Acknowledging Koenig’s input is of course justified. As the mouthpiece of the band, he completes the collegiate aesthetic, providing a way in, adding a little heart to the imperialistic mish mash of assimilated World Music. It’s an obvious tendency to attribute a band a creative figurehead, but here that would negate the charms of a never less than sprightly band. In fact, even that does the remaining three members a disservice, belying their adroit intuitions and off-kilter hooks. There’s a real magpie tendency on display throughout, with guitars crisp like winter tap water, married to freewheeling drum fills and afro-beat mis-steps.
Whereas Koenig recalls Talking Heads debut in his lyrical verbosity, the band make more like Speaking in Tongues, if not with quite the same dance-ability. That such a comparison bridges a gap between arguably the finest run of five albums ever is no slight achievement. But, too much has been made of the World Music shtick. Alt.rock, indie, whatever you want to call it, is no longer a parochial affair thanks to the Internet and it’s somewhat inevitable that bands like Vampire Weekend would emerge with a wider-spread sonic palette. It’s a logical progression for sure and not one without its slightly questionable antecedents, but there’s also a clear debt here to contemporaries like The Shins, and on the whirring keyboards of “I Stand Corrected” in particular, Belle and Sebastian circa Tigermilk. Indeed, it’s the global a-go-go keyboards of Rostam Batmanglij that lend the band a subtle flair, as on the rather regal “M79”; only partially removed from the theme tune to the Antiques Roadshow, and the crystalline hand-jive of “Walcott”.

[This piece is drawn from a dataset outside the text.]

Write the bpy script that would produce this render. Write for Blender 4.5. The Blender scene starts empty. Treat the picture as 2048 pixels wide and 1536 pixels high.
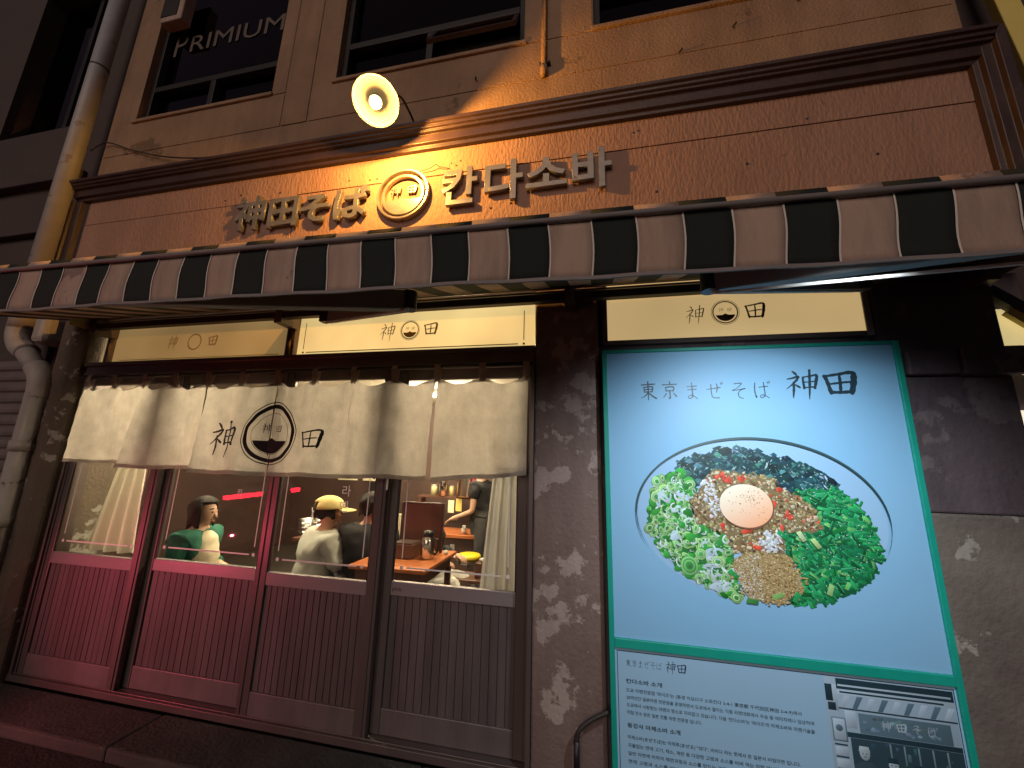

That I’ve been privy to the charms of the latter for several months now, but still find myself drawn to it again and again reveals enough about Vampire Weekend to suggest they can transcend the millstone of the ‘another Internet sensation’ tagline. The album isn’t perfect, as the mid-album slump of “Bryn” and “One” attest. But really, it’s a debut, it’s not meant to be flawless. I’d find it rather sinister if it was, coming on strong like an indie Stepford Wives. But ultimately, with expectations high and attention spans already waning, Vampire Weekend proves the ultimate riposte to the haters and cynics. Playful, addictive and utterly memorable, 2008 is theirs for the taking. While they may not quite be around forever like their namesakes, it’ll take more than a meekly waved cross and the stench of garlic to ward off these dark knights off.